The Terrible Textbooks of Freshman Comp · 12 March 2012

Freshman composition class at many colleges is propaganda time, with textbooks conferring early sainthood on President Obama and lavishing attention on writers of the far left--Howard Zinn, Christopher Hedges, Peter Singer and Barbara Ehrenreich, for instance--but rarely on moderates, let alone anyone right of center. Democrats do very well in these books, but Abraham Lincoln--when included--is generally the most recent Republican featured.
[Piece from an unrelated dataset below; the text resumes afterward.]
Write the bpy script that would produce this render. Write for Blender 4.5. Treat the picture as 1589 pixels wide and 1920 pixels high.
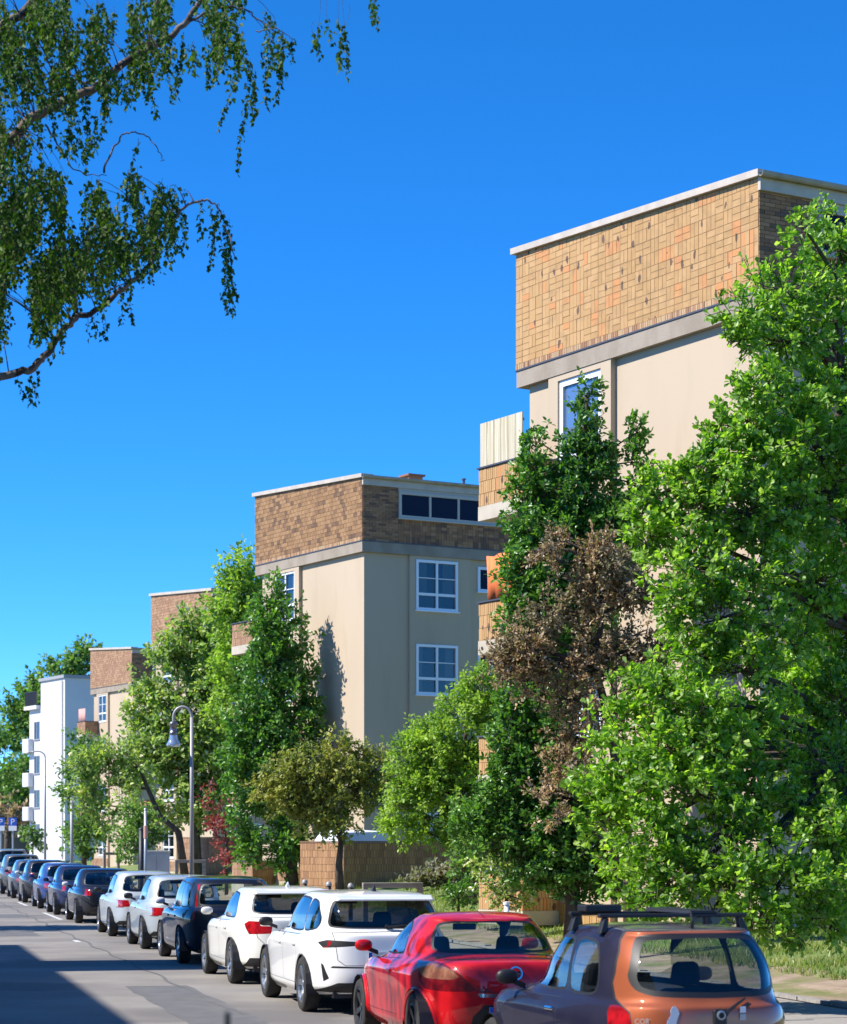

Take The Norton Reader, for instance. Someone sent it to me, presumably because I teach freshman composition myself. Much of the volume is made up of popular writing by ideological writers of the left and political speeches that strain the traditional standards of rhetorical worthiness. Among the latter is the instant classic, Barack Obama's "A New Beginning" speech delivered in Cairo in 2009. It drew quite a bit of criticism, especially over historical inaccuracies. Yet none of this was mentioned. Topic questions were also embedded to trigger predetermined responses from students.

Lincoln, King and Obama

With my curiosity piqued by the obvious bias, I decided to look at other textbooks. What I found was the widespread promotion of Obama, thinly disguised by claims about his rhetorical skills. (Entering college freshmen are likely to have already been exposed to a lot on Obama, much of it from Scholastic, which offers a teachers' workbook, as well.) Other than one or two columns by a token conservative, like David Brooks, the rich array of conservative writing was ignored.